How many children do you see playing in your street? I live in a cul de sac that is about 200m long and I have never see a child playing on the street and I almost never see children cycling. Even in the 1980s, when I was growing up in Christchurch, we would often play in our quiet street with the traditional yell of “car” scattering us all out of the way. Now it seems streets are only for the movement of tin boxes at the maximum speed possible.

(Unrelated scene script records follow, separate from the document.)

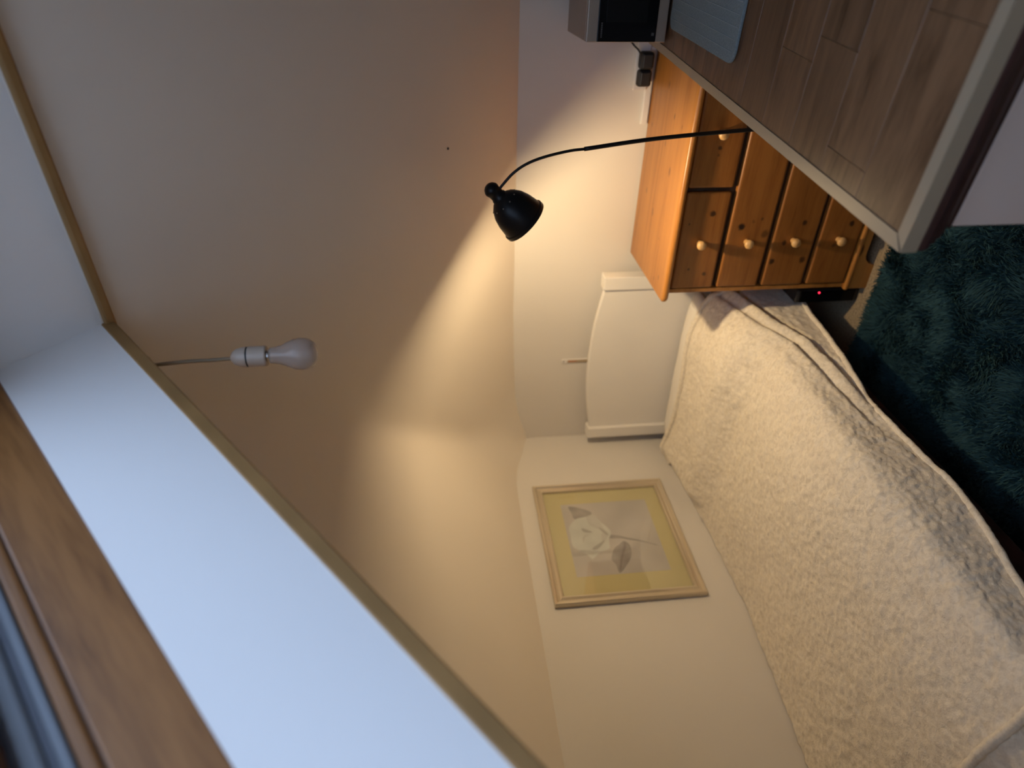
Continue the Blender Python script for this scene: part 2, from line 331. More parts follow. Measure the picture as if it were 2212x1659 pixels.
def wall(name, pts2, fn, mat='paint', label=None):
    """extruded polygon; fn(a, z, t) -> point, t = 0 inner face, 1 outer face"""
    n = len(pts2); v = [fn(a, z, 0) for a, z in pts2]+[fn(a, z, 1) for a, z in pts2]
    f = [tuple(range(n)), tuple(range(2*n-1, n-1, -1))]+[(i, i+n, (i+1) % n+n, (i+1) % n) for i in range(n)]
    bm = bmesh.new(); bv = [bm.verts.new(p) for p in v]
    for q in f: bm.faces.new([bv[k] for k in q])
    return structure(from_bm(name, bm, mat), label)
wall('wall_back', [(0, 0), (XR, 0)]+[(x, zc(x, 0)) for x in reversed(xin)], lambda a, z, t: (a, t*T, z), label='low cream back wall behind the bed')
wall('wall_left', [(0, 0), (YN, 0)]+[(y, zc(0, y)) for y in reversed(yin)], lambda a, z, t: (-t*T, a, z), label='low cream left wall beside the bed')
wall('wall_right', [(0, 0), (YN, 0), (YN, RZ+TP*(YN-RY)), (RY, RZ), (0, 1.415)], lambda a, z, t: (XR+t*T, a, z))
wall('wall_near', [(0, 0), (XR, 0), (XR, RZ+TP*(YN-RY)), (0, RZ+TP*(YN-RY))], lambda a, z, t: (a, YN-t*T, z))
# skylight shaft: four white reveals
NF = 0.216                          # depth of the plastered reveal
def quad_slab(name, a, b, c, d, off, mat, label=None):
    off = Vector(off); v = [a, b, c, d]+[p+off for p in (a, b, c, d)]
    bm = bmesh.new(); bv = [bm.verts.new(p) for p in v]
    for q in [(0, 1, 2, 3), (7, 6, 5, 4), (0, 4, 5, 1), (1, 5, 6, 2), (2, 6, 7, 3), (3, 7, 4, 0)]: bm.faces.new([bv[k] for k in q])
    return structure(from_bm(name, bm, mat), label)
TS, BS = 0.05, 1.88
quad_slab('wall_skylight_left', S(HX0+.003, 0, 0), S(HX0+.003, HS1, 0), S(HX0+.003, BS, NF), S(HX0+.003, TS, NF), (-0.03, 0, 0), 'reveal', 'white left reveal of the skylight, lit by daylight')
quad_slab('wall_skylight_right', S(HX1-.003, 0, 0), S(HX1-.003, HS1, 0), S(HX1-.003, BS, NF), S(HX1-.003, TS, NF), (0.03, 0, 0), 'reveal')
quad_slab('wall_skylight_top', S(HX0, 0, 0), S(HX1, 0, 0), S(HX1, TS, NF), S(HX0, TS, NF), S(0, -0.03, 0.0)-S(0, 0, 0), 'reveal', 'white top reveal of the skylight')
quad_slab('wall_skylight_bottom', S(HX0, HS1, 0), S(HX1, HS1, 0), S(HX1, BS, NF), S(HX0, BS, NF), S(0, 0.03, 0)-S(0, 0, 0), 'reveal')
# brown edging beads round the opening
def bar(name, a, b, w1, w2, mat, parent=None, bev=0.004, locx=True):
    """a straight bar from a to b; w1 and w2 are full cross vectors measured from the a-b edge"""
    a, b, w1, w2 = Vector(a), Vector(b), Vector(w1), Vector(w2)
    ex = (b-a); Lx = ex.length; ex.normalize(); L1, L2 = w1.length, w2.length; e1 = w1.normalized(); e2 = ex.cross(e1)
    if e2.dot(w2) < 0: e2 = -e2; 
    ctr = (a+b)/2+w1/2+w2/2
    rot = Matrix((ex, e1, ex.cross(e1))).transposed()
    bm = bmesh.new(); bm_box(bm, -Lx/2, Lx/2, -L1/2, L1/2, -L2/2, L2/2, min(bev, L1/2.2, L2/2.2), 2)
    o = from_bm(name, bm, mat, parent); o.matrix_basis = Matrix.Translation(ctr) @ rot.to_4x4(); return o
dn = S(0, 0, -1)-S(0, 0, 0)
structure(bar('trim_1', S(HX0+.006, -0.0, 0.003), S(HX0+.006, HS1, 0.003), dn*0.026, (-0.022, 0, 0), 'bead', bev=0.003), 'brown edging along the left side of the skylight opening')
n1 = Vector((0, -sn, -cs))           # normal of the far slope, into the room
structure(bar('trim_2', S(HX0-.02, 0, 0)+Vector((0, 0.002, 0)), S(HX1+.02, 0, 0)+Vector((0, 0.002, 0)), n1*0.016, Vector((0, cs, -sn))*0.024, 'bead', bev=0.006), 'brown edging along the top of the skylight opening')
structure(bar('trim_3', S(HX1, 0, 0), S(HX1, HS1, 0), dn*0.023, (0.02, 0, 0), 'bead', bev=0.006))
structure(bar('trim_4', S(HX0, HS1, 0), S(HX1, HS1, 0), dn*0.023, S(0, .02, 0)-S(0, 0, 0), 'bead', bev=0.006))
# the window itself
win = empty('window_1', S((HX0+HX1)/2, 1.0, NF)); structure(win, 'pine framed skylight window above the white reveals')
def wpart(name, a, b, w1, w2, mat, **k):
    o = bar(name, a, b, w1, w2, mat, **k); mb = o.matrix_basis.copy(); o.parent = win
    o.matrix_basis = Matrix.Translation(-Vector(win.location)) @ mb; return o
nv = S(0, 0, 1)-S(0, 0, 0); dv = S(0, 1, 0)-S(0, 0, 0)
for side, xx, sg in (('l', HX0, -1), ('r', HX1, 1)):
    wpart('frame_bar', S(xx, TS, NF), S(xx, BS, NF), nv*0.096, (sg*0.05, 0, 0), 'frame_pine')
    wpart('frame_lip', S(xx, TS, NF+.098), S(xx, BS, NF+.098), nv*0.02, (sg*0.046, 0, 0), 'frame_pine', bev=0.006)
    wpart('blind_rail', S(xx-sg*.002, TS, NF+.119), S(xx-sg*.002, BS, NF+.119), nv*0.013, (sg*0.04, 0, 0), 'grey_rail', bev=0.003)
    wpart('rail_groove', S(xx+sg*.004, TS, NF+.132), S(xx+sg*.004, BS, NF+.132), nv*0.008, (sg*0.04, 0, 0), 'dark_rail', bev=0.001)
    wpart('blind_rail', S(xx-sg*.002, TS, NF+.140), S(xx-sg*.002, BS, NF+.140), nv*0.026, (sg*0.04, 0, 0), 'grey_rail', bev=0.006)
    wpart('rail_groove', S(xx+sg*.004, TS, NF+.166), S(xx+sg*.004, BS, NF+.166), nv*0.006, (sg*0.04, 0, 0), 'dark_rail', bev=0.001)
    wpart('sash_bar', S(xx+sg*.04, TS, NF+.172), S(xx+sg*.04, BS, NF+.172), nv*0.05, (-sg*0.09, 0, 0), 'frame_pine')
for s0, sg in ((TS, -1), (BS, 1)):
    wpart('frame_bar', S(HX0-.05, s0, NF), S(HX1+.05, s0, NF), nv*0.165, dv*sg*0.05, 'frame_pine')
    wpart('sash_bar', S(HX0+.05, s0, NF+.172), S(HX1-.05, s0, NF+.172), nv*0.05, -dv*sg*0.06, 'frame_pine')
wpart('shading_box', S(HX0+.002, TS, NF+.12), S(HX1-.002, TS, NF+.12), nv*0.07, dv*0.13, 'grey_rail', bev=0.01)  # unseen box added to dim the far end of the left reveal
wpart('glass_pane', S(HX0+.04, TS+.05, NF+.195), S(HX0+.04, BS-.05, NF+.195), (HX1-HX0-.08, 0, 0), nv*0.006, 'pane', bev=0)

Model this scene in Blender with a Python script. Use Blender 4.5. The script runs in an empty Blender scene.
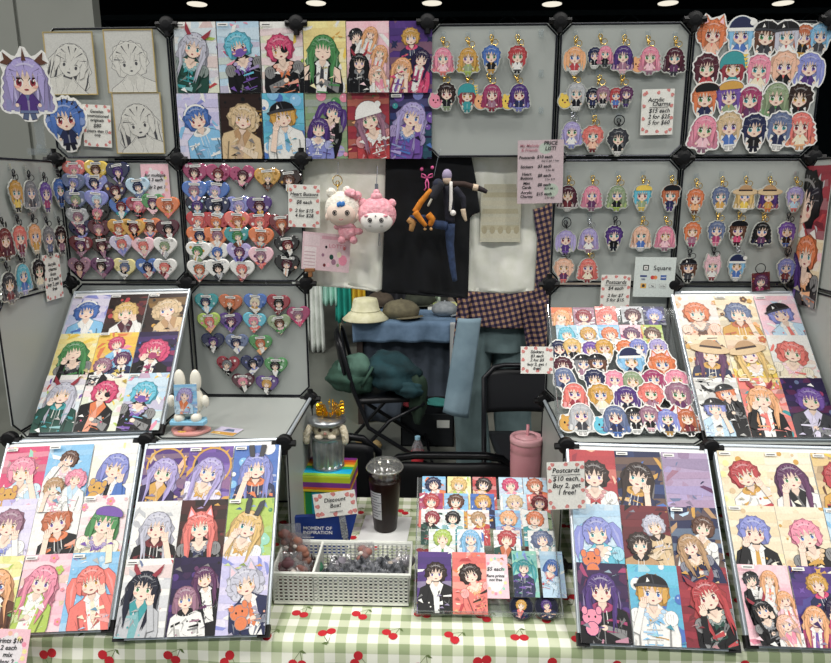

This article on the excellent Bicycle Dutch blog explains how the children in the Pijp, an old part of Amsterdam with narrow streets, campaigned to be allowed to play on their streets again. It includes a cut down version of a 1972 documentary showing how the children of De Pijp protested (with the help of many adults) to
transform De Pijp into an area where children could play:
http://www.youtube.com/watch?v=YY6PQAI4TZE
The interesting thing for me too is that the number of people living in the area has more than halved – so the density of the area (although high by NZ standards) wasn’t a deciding factor in transforming the streets – only a change of culture and expectations of motorists. You can see in the video too that motorists did not at first accept the changes. However now there is no call in the Netherlands to go back to the dark days of automobile dominance.
How does New Zealand rate internationally in terms of children dying in road accidents? Not well:
Among the 24 OECD countries with road user death rates by age, New Zealand (with Greece and Poland) had the highest death rate for children under 15 years. At 2.6 deaths per 100,000, it was double the OECD median of 1.3. New Zealand also had the highest rate for 15–17 year olds, with 15.0 deaths per 100,000, more than double the OECD median of 7.3.
How does this contrast with the Netherlands? I think abysmally is the only adverb that springs to mind:
http://bicycledutch.wordpress.com/2011/04/19/netherlands-traffic-deaths-down-again/
What does this say about NZ’s priorities? Is our pride at being a great place for children well founded?